• TASK TO COMPLETE:
Scan the following material for the string "pixels" and copy each line in which it appears.

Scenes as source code
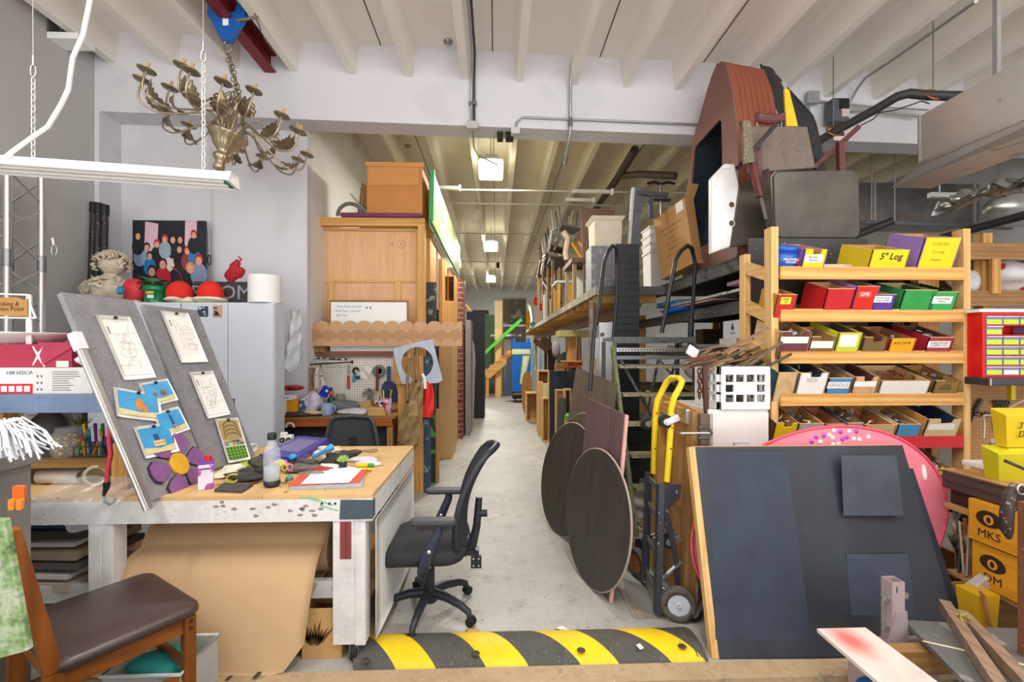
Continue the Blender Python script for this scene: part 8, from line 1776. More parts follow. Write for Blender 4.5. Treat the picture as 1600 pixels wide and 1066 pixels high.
# right hand bench, pegboard and shelves
yp=3.28;a,b=W(1500,600,y=yp),W(1640,735,y=yp)
r=T('brown_pegboard','brown hardboard pegboard of hanging tools to the right of the bin rack','pegboard',((a.x+b.x)/2+.2,yp,b.z))
part(r,'panel',MB().bx(a.x,a.x+1.2,yp,yp+.008,b.z,a.z),m_peg('#bb8a55','#5f3f22',.026,.004));part(r,'top_rail',MB().bx(a.x,a.x+1.2,yp-.02,yp+.04,a.z,a.z+.06),OLDW);part(r,'foot',MB().bx(a.x+.02,a.x+.08,yp+.009,yp+.05,0,b.z+.2).bx(a.x+1.1,a.x+1.16,yp+.009,yp+.05,0,b.z+.2),OLDW)
def hang(px,py):return W(px,py,y=yp-.015)
p=hang(1526,640);r=T('screwdriver','dark screwdriver hanging aslant on the brown pegboard','screwdriver',p)
part(r,'handle',MB().cyl(p+V((-.01,0,-.01)),p+V((.03,-.01,.08)),.018,.014,10),plain('#5a5350',.4));part(r,'shank',MB().cyl(p+V((-.01,0,-.01)),p+V((-.05,0,-.1)),.006,n=8),DSTEEL)
for i,px in enumerate((1555,1560,1564,1569,1574)):
 p=hang(px,632);r=T('spanner','steel spanner in the row hanging on the brown pegboard','spanner',p,group='spanners on the brown pegboard');L_=.2-.03*i
 part(r,'shank',MB().beam(p,p-Z_*L_,.012,.006),DSTEEL);part(r,'head',MB().tube([p+V((.016*math.cos(t),0,.012+.016*math.sin(t)))for t in[-.8+i_*.45 for i_ in range(11)]],.006,6),DSTEEL)
q=random.Random(2)
for i in range(7):
 p=hang(1503+i*6,645+(i%2)*4);solo('peg_hook','small wire hook on the brown pegboard','hook',MB().tube([p,p-Y_*.05,p-Y_*.06+Z_*.02],.004,6),DSTEEL,'hooks on the brown pegboard')
a_=[hang(*q_)for q_ in((1524,682),(1525,660),(1523,648),(1548,645),(1570,632),(1600,616),(1640,600))]
solo('white_string','thin white cord looping across the brown pegboard','cord',MB().tube([p-Y_*.06 for p in a_],.005,6),WHITE)
p=hang(1517,684)-Y_*.2
r=T('white_clamp_lamp','white clip lamp with a long white arm below the brown pegboard','lamp',p)
part(r,'head',MB().box(p,(.09,.06,.035),(0,.3,0)),WHITE,bevel=.006);part(r,'arm',MB().beam(p+V((-.01,-.02,-.01)),W(1552,700,y=yp-.3),.03,.02),plain('#e6dccf',.5));part(r,'clip',MB().tube([p+V((-.08,0,.0)),p+V((-.05,0,-.03)),p+V((.0,0,-.02))],.009,6),plain('#8f8a92',.4))
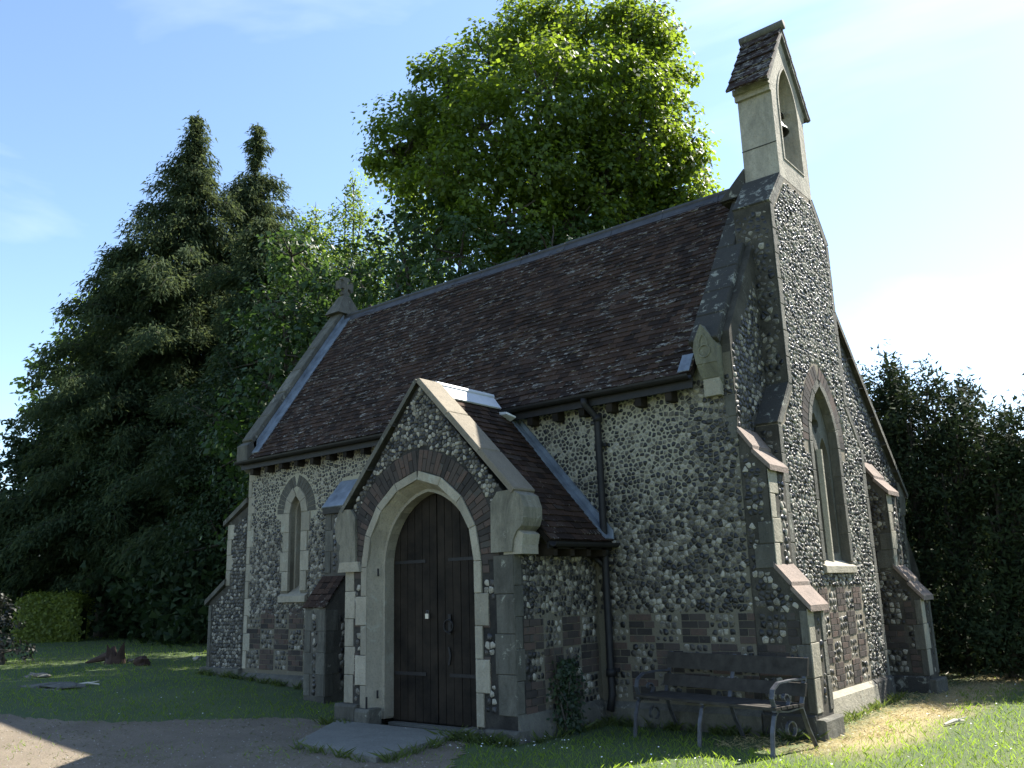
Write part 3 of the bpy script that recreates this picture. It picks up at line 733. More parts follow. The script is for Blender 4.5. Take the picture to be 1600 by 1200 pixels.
# window surround region + stone edge strips
frame_out = offset_arch(wwin_c, wwin_hw, 3.35, .80, .10, 10, 1.70)
brick_out = offset_arch(wwin_c, wwin_hw, 3.35, .80, .10+.20, 10, 3.2)
in_bay = [(M0-1.526+.11, .34), (M0+1.526-.11, .34), (M0+1.526-.11, 3.42), (M0+1.061-.11, 3.95), (M0+1.061-.11, 6.40), (M0+.5, 6.98), (M0-.46, 6.98), (M0-1.061+.11, 6.40), (M0-1.061+.11, 3.95), (M0-1.526+.11, 3.42)]
dzone = rect(.62, 2.80, .30, 1.52)
flints(FB, in_bay, [frame_out, brick_out, dzone], .056, .052, bay, .05, .42, .90, .022)
diaper(FB, .62, 2.80, .34, 1.52, .30, .295, bay, phase=1)
for s_ in (-1, 1):
    c0, c1 = M0+s_*1.526, M0+s_*(1.526-.11)
    strip('quoin_stone', FB, min(c0, c1), max(c0, c1), .3, 3.44, .35, bay, STONE_D, n0=-.012, alt=.05, alt_side=-s_, rest='quoins')
    c0, c1 = M0+s_*1.061, M0+s_*(1.061-.11)
    strip('quoin_stone', FB, min(c0, c1), max(c0, c1), 4.02, 6.46, .33, bay, STONE_D, n0=-.012, alt=.04, alt_side=-s_, rest='quoins')
    a = (M0+s_*1.526, 3.46); b = (M0+s_*1.061, 4.0); q = [(a[0], a[1]), (b[0], b[1]), (b[0]-s_*.11, b[1]), (a[0]-s_*.11, a[1])]
    piece('quoin_stone', bay, STONE_D, block(FB, q, -.012, .012, .006, 0, (.5, 0, 0)))
    a = (M0+s_*1.061, 6.48); b = (M0+(.60 if s_ > 0 else -.56), 7.04); q = [(a[0], a[1]), (b[0], b[1]), (b[0]-s_*.12, b[1]-.02), (a[0]-s_*.11, a[1]-.04)]
    piece('quoin_stone', bay, STONE_D, block(FB, q, -.012, .012, .006, 0, (.5, 0, 0)))
    # smooth set-offs on the flanks of the bay
    for (ya, za), (yb, zb), x0 in (((1.53, 3.45), (1.06, 4.01), .0), ((1.065, 6.475), (.57, 7.045), -.23)):
        ya, yb = M0+s_*ya, M0+s_*yb
        mb = MB(); v = [(x0, ya, za), (P_+.012, ya, za), (P_+.012, yb, zb), (x0, yb, zb)]; nn = np.array([0, s_*.76, .65])*.03
        mb.hull8(v if s_ < 0 else v[::-1], [tuple(np.array(p)+nn) for p in (v if s_ < 0 else v[::-1])]); mb.build('weathering_slab', STONE_K, bay)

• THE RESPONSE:
Continue the Blender Python script for this scene: part 8, from line 1776. More parts follow. Write for Blender 4.5. Treat the picture as 1600 pixels wide and 1066 pixels high.
Write part 3 of the bpy script that recreates this picture. It picks up at line 733. More parts follow. The script is for Blender 4.5. Take the picture to be 1600 by 1200 pixels.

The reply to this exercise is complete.